Блокадная книга - стр. 12
О мародерстве. О каких-то злоупотреблениях с карточками. О том, что в голоде был отчасти виновен… виновны власти. О Жданове наши нелицеприятные высказывания. Ну, было, например, такое, о чем сразу донесли Суслову. Баня. Где-то в феврале в Питере открылась первая баня. По-моему, на Мытнинской. И по этому поводу было несколько рассказов людей, которые попали в баню. Топлива не было, и топили только одно отделение, где мылись мужчины и женщины вместе. Но это были не мужчины и не женщины. Это были просто скелеты, которые помогали друг другу, потому что поднять шайку с водой не могли. Об этом было запрещено категорически упоминать как о порнографии. Хотя то был пример целомудренных отношений людей, блокадников… Ну, вот такого рода замечания.
Надо сказать, что с помощью «Нового мира», Дианы Тевекелян, Сергея Наровчатова мы кое-что отстояли, но частично – пришлось смириться.
Книга эта вышла и вызвала, с одной стороны – возмущение историков партийных, они считали, что мы «разрушаем героический образ Ленинградской эпопеи». С другой стороны – последовали сотни и сотни писем блокадников, которые посылали свои рассказы, чтобы дополнить, некоторые требовали от нас большей правды, говорили о том, что мы приукрашиваем, были вещи куда страшнее, и так далее.
Книга эта была для нас цепью открытий. Мы увидели, что люди во время блокады относились друг к другу гораздо более сердечно, гуманно и милосердно, чем тогда, в конце семидесятых годов. Что ныне происходит процесс дегуманизации людей, очерствения, бессердечия; блокада в этом смысле пример того, как в тех страшных условиях люди не позволяли себе эгоизма, который и в семидесятые, и вплоть до нынешнего времени позволяют себе.

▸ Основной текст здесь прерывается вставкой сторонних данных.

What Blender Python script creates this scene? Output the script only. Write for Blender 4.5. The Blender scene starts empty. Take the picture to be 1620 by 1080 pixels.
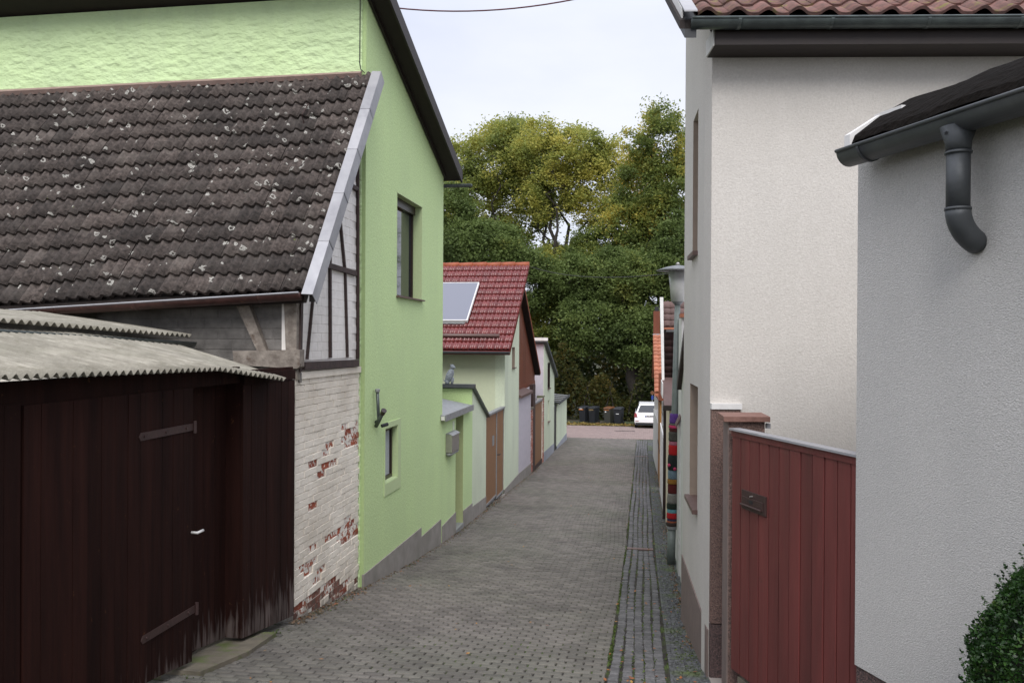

Главным редактором издательства «Советский писатель», Ленинградского отделения, был Кондрашов Георгий Филимонович – бывший секретарь горкома партии. Городское секретарство вошло ему в плоть и кровь. Когда он получил нашу рукопись, то немедленно понес ее в обком партии. Два писателя именитых; так просто от них отказаться и запретить невозможно, нужны были какие-то ссылки, обоснование. Не знаю точно, но думаю, что эту рукопись или доклад об этой рукописи передали вплоть до первого секретаря обкома. И оттуда пришло следующее: «вы развенчиваете подвиг Ленинграда; ваше дело – не страдания людей, а их мужество и стойкость, а вы смакуете ужасы». Таким образом, эта как бы резолюция обкома партии стала известной, конечно, дальше никакой речи об издании в Ленинграде уже и быть не могло.
Но мы к такому были готовы и пошли к Н. Лесючевскому – директору издательства «Советский писатель» в Москве, считая, что в этом смысле Москва более либеральная и свободная, чем наш Питер. Однако Лесючевскому уже доложили, что Ленинград категорически против этого издания. У нас были тяжелые разговоры с Лесючевским. Он сам – бывший ленинградец, блокадник – втайне, может, нам и сочувствовал. Но и он тоже нам отказал. Вот тогда уже началась битва. Когда напечатали в журнале первую, а затем и вторую часть, когда посыпались сотни писем, когда появились положительные рецензии в московских газетах… Вышла книга уже вторым изданием, третьим изданием, ни в одной ленинградской газете не было ни разу рецензии на нее. Вот что значила тогда диктатура обкома партии. Эта книга была, видимо, воспринята как подрывная работа по отношению к фильму «Блокада» по роману А. Маковского. Вообще, книга Маковского была принята как образец. «Так мы будем преподносить блокаду. Так мы ее переведем на экран. Так она соответствует нашему пониманию того, что было здесь девятьсот дней. И никаких отступлений от этого не будет! А ваша работа – подрывная по отношению к фильму, который преподносился в союзе со всеми идеологическими организациями».